*Task goal*:
List each line holding the string "part".

*Stored entries*:

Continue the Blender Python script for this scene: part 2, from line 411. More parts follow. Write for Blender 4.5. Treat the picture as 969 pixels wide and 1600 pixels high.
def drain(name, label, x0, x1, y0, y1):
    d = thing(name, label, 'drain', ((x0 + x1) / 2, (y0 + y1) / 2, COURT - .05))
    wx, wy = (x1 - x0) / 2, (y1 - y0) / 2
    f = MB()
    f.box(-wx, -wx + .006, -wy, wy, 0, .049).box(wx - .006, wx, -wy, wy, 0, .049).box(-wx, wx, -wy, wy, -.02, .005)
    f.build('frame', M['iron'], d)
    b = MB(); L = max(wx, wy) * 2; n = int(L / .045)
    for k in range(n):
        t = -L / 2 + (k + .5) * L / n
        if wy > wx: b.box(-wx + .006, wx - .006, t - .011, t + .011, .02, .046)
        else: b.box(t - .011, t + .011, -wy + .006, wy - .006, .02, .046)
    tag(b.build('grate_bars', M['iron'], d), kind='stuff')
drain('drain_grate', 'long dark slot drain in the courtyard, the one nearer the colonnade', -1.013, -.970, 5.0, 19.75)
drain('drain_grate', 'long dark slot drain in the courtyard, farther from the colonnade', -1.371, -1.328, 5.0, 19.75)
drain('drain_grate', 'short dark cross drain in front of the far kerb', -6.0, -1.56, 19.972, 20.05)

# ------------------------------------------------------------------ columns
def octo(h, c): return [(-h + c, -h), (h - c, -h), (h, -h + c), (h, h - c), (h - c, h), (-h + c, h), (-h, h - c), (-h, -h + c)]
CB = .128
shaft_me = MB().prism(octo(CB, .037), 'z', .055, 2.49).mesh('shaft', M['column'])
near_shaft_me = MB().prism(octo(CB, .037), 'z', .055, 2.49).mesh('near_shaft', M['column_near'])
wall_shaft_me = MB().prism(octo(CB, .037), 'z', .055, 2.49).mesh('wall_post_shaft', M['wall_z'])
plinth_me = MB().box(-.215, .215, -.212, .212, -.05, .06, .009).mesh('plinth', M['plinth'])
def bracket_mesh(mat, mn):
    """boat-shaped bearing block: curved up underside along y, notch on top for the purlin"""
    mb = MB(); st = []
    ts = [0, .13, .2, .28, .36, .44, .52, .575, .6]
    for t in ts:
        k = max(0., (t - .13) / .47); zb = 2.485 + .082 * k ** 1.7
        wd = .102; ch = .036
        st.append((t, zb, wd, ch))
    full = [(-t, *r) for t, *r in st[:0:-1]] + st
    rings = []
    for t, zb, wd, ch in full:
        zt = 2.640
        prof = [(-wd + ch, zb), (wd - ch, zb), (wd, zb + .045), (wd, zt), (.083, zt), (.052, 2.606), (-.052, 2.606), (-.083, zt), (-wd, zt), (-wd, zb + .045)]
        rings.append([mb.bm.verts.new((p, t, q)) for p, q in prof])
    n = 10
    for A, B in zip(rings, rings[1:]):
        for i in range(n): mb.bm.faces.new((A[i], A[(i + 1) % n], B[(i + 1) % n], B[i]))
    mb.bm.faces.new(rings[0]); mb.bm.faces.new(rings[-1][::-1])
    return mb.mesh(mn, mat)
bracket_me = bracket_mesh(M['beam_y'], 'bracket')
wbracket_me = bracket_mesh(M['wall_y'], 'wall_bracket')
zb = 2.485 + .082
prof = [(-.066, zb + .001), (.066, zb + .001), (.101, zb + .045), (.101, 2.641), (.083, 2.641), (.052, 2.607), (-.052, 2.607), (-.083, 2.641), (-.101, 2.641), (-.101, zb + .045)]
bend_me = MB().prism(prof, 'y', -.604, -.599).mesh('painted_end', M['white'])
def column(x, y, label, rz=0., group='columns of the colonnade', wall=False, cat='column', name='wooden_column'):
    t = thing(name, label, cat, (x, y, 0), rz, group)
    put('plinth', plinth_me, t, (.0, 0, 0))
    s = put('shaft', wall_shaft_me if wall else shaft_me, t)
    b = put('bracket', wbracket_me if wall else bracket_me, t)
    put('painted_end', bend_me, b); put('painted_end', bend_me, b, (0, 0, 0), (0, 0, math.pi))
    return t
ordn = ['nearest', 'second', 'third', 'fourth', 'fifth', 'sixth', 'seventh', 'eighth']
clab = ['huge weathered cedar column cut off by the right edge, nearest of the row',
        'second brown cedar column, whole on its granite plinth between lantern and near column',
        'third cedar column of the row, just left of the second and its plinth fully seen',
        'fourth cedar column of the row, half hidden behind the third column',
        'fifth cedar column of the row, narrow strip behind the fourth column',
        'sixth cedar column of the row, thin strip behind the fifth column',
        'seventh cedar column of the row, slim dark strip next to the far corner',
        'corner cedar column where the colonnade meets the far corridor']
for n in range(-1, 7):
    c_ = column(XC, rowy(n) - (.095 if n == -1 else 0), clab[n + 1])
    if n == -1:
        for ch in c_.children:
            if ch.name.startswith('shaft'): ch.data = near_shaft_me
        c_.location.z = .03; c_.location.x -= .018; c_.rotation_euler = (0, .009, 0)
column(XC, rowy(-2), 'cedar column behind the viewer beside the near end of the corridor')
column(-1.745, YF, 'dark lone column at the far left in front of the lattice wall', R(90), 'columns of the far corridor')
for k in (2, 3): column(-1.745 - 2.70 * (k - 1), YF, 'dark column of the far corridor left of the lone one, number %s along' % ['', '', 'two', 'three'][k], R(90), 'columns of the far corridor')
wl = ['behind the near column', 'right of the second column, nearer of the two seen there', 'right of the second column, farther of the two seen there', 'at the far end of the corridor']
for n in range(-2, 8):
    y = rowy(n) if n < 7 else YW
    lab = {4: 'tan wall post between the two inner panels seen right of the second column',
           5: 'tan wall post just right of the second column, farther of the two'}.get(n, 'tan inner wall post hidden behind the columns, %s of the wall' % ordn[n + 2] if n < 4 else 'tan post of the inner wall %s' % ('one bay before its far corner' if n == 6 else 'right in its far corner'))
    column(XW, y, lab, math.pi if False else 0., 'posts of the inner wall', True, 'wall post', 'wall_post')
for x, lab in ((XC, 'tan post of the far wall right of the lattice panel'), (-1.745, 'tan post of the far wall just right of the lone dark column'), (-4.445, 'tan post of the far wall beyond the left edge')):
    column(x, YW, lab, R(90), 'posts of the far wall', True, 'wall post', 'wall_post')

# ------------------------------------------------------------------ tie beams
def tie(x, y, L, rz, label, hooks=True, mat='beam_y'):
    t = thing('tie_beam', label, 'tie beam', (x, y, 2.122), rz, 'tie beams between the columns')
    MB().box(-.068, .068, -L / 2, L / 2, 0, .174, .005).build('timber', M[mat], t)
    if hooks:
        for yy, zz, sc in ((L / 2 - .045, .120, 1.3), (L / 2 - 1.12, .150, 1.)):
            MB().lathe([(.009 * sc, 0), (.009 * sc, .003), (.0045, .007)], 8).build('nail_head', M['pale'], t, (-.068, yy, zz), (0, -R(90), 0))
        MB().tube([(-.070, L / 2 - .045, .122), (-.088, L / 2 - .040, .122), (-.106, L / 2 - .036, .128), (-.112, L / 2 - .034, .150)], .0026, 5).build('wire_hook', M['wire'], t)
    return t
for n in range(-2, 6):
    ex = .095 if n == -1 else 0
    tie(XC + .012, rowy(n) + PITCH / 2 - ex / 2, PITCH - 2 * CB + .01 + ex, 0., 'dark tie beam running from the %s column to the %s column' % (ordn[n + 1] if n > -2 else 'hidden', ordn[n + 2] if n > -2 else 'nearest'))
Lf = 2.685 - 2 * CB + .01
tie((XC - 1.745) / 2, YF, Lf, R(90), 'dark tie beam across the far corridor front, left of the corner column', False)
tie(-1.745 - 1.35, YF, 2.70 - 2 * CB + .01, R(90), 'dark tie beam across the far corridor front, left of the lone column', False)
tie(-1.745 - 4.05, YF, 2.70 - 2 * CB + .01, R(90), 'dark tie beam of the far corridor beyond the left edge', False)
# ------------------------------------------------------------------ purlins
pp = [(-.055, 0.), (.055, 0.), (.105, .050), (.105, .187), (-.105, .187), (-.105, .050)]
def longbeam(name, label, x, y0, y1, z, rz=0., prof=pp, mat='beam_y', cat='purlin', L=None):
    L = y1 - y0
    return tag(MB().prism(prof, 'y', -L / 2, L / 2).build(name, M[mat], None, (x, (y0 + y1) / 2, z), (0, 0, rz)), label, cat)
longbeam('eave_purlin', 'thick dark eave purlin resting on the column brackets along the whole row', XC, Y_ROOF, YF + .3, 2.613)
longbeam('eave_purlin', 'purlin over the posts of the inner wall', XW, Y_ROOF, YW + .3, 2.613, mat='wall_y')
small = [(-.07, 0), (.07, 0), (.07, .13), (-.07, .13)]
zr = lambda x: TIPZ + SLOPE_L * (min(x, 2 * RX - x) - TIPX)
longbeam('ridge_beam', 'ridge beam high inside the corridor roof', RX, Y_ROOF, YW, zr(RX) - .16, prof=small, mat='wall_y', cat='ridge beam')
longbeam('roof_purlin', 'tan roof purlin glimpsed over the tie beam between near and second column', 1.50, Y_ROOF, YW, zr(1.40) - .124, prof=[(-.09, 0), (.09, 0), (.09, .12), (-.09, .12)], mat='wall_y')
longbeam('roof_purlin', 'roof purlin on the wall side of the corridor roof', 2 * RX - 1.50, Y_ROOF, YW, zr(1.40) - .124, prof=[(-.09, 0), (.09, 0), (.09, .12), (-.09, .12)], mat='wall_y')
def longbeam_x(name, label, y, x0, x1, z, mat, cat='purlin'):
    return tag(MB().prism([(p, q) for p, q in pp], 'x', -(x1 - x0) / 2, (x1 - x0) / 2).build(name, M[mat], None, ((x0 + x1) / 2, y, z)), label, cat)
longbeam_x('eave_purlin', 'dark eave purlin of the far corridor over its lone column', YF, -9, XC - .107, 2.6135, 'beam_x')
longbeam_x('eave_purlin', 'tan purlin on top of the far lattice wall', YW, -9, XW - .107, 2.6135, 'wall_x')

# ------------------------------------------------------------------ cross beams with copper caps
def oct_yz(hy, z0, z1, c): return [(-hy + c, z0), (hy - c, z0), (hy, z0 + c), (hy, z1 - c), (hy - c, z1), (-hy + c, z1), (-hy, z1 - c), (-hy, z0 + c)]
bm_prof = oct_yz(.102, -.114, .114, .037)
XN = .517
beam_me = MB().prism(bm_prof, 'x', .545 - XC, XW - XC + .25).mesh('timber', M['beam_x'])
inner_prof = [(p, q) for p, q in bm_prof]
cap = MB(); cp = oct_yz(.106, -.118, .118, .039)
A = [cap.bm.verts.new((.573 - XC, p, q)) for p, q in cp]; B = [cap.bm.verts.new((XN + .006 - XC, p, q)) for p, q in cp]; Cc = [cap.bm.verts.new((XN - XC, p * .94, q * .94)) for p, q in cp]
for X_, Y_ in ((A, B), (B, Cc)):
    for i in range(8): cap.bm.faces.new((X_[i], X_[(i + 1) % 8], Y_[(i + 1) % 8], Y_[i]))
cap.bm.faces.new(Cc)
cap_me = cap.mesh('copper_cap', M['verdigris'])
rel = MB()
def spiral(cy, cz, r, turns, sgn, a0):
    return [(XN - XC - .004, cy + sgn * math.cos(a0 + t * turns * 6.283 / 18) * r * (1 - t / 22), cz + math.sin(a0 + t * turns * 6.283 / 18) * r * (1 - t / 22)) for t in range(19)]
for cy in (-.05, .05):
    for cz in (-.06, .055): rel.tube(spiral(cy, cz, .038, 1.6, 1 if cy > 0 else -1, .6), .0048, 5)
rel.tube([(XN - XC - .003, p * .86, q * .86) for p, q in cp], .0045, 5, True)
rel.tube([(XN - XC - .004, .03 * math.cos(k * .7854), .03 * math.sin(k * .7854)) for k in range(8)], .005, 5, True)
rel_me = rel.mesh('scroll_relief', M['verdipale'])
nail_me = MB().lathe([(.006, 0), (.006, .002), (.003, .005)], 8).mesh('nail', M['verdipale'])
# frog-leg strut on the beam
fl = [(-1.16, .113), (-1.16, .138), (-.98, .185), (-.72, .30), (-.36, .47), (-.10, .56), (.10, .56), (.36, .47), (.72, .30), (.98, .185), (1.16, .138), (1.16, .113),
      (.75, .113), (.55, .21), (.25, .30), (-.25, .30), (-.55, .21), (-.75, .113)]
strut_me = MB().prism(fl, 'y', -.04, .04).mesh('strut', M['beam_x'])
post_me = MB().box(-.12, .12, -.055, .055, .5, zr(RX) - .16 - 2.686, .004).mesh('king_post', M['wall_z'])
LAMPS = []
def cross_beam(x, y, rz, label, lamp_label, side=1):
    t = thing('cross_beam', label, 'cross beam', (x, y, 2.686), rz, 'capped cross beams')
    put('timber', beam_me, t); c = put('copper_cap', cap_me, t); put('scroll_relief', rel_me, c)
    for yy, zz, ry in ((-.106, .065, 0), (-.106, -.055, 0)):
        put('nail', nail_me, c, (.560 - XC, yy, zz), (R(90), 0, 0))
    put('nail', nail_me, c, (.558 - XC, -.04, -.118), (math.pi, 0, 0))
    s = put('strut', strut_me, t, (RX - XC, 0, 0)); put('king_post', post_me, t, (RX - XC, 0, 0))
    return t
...
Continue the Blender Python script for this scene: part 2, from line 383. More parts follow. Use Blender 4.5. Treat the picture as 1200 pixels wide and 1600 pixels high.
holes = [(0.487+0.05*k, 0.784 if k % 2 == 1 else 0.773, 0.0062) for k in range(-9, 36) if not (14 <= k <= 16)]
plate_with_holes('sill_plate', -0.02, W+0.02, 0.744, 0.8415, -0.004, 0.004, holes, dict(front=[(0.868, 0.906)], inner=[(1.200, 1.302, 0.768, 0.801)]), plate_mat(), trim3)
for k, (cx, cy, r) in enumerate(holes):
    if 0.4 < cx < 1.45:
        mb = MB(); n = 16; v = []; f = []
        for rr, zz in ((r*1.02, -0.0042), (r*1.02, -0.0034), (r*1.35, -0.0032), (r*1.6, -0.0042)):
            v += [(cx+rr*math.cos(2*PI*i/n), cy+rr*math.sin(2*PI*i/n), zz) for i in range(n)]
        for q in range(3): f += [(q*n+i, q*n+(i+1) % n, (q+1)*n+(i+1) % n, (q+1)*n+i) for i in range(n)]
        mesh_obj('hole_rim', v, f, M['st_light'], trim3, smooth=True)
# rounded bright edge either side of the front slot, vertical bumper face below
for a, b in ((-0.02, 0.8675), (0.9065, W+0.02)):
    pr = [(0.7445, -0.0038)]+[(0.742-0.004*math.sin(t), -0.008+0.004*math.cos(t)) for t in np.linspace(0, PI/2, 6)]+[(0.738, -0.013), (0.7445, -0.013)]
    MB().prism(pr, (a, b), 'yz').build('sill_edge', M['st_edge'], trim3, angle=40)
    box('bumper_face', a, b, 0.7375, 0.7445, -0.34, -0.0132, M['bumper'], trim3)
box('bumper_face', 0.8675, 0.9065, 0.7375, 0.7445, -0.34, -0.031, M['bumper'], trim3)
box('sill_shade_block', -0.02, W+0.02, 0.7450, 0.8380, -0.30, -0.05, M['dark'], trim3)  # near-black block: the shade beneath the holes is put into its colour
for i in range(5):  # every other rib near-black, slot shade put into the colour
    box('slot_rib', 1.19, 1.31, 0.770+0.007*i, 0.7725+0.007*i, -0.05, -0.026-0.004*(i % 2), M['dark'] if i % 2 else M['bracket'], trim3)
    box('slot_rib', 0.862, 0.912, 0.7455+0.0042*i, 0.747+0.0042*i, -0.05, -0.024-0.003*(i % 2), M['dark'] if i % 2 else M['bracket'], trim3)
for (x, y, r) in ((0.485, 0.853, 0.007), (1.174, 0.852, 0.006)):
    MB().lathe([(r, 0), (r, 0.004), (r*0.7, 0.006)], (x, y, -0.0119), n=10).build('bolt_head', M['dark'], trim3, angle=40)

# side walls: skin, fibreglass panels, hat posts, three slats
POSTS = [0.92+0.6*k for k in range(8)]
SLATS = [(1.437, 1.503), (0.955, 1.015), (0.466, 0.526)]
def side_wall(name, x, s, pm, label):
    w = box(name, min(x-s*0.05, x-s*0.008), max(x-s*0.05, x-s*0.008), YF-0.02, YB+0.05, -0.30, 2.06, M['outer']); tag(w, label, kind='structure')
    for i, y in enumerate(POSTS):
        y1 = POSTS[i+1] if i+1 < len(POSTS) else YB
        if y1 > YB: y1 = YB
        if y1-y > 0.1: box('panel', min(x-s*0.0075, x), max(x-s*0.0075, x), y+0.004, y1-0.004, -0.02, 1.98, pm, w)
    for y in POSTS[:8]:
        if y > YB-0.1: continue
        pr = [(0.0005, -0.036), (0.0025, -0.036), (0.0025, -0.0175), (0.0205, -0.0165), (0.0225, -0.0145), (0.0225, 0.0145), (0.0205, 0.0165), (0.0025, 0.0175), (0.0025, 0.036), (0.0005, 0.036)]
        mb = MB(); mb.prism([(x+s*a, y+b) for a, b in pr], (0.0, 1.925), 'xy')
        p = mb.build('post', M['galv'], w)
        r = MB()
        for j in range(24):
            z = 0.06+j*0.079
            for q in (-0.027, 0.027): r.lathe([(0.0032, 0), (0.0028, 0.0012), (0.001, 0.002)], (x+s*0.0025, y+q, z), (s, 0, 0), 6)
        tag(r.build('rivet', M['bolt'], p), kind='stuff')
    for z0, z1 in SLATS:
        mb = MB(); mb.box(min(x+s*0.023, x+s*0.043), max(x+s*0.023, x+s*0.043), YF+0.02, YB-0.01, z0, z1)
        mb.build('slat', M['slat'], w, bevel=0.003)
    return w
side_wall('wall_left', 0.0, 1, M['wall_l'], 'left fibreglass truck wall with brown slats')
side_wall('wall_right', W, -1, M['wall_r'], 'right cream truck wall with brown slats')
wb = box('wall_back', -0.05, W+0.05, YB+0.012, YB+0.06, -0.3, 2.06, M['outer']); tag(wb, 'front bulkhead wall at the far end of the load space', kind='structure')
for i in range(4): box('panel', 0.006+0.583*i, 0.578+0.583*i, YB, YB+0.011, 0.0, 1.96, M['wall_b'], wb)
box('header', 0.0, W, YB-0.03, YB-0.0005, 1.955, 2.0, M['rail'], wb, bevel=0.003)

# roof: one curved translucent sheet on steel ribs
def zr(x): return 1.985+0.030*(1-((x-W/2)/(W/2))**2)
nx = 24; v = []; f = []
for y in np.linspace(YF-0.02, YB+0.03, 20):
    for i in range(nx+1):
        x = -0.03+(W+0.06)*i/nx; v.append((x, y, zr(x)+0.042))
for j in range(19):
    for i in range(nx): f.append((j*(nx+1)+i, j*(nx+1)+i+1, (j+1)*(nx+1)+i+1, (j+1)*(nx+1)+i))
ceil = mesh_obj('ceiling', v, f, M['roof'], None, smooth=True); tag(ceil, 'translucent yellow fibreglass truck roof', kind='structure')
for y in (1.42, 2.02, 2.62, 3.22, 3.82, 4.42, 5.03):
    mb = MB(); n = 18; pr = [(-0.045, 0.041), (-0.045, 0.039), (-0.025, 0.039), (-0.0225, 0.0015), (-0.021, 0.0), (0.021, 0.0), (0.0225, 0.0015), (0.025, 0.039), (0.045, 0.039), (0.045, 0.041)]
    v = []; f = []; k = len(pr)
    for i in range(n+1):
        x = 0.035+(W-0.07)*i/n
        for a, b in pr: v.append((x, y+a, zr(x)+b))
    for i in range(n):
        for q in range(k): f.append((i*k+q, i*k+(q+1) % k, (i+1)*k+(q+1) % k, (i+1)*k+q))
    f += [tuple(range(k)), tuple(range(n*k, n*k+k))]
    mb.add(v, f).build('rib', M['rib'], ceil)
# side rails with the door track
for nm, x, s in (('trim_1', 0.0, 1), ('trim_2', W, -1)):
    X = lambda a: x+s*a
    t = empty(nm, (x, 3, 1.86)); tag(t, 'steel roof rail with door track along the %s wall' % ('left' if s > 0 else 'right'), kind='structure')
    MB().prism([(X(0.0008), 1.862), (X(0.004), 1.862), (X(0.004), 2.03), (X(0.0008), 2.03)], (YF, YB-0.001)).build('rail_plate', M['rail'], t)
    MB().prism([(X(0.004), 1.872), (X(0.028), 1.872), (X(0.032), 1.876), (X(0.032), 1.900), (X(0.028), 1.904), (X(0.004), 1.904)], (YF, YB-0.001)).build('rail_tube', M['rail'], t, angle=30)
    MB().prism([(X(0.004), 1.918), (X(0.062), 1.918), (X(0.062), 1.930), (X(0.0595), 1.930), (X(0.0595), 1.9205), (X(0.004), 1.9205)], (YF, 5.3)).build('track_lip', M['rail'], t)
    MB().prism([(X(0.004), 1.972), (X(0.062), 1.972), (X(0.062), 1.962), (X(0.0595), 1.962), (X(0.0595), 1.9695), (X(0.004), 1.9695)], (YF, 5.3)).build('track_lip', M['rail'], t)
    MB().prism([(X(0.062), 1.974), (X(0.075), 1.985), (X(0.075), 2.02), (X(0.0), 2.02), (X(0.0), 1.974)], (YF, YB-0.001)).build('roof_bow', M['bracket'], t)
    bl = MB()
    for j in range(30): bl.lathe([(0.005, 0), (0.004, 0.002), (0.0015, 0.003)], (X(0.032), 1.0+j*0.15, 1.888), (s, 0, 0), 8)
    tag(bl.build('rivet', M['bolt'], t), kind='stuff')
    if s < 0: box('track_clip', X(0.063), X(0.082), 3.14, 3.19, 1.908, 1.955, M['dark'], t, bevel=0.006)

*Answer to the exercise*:
Continue the Blender Python script for this scene: part 2, from line 411. More parts follow. Write for Blender 4.5. Treat the picture as 969 pixels wide and 1600 pixels high.
Continue the Blender Python script for this scene: part 2, from line 383. More parts follow. Use Blender 4.5. Treat the picture as 1200 pixels wide and 1600 pixels high.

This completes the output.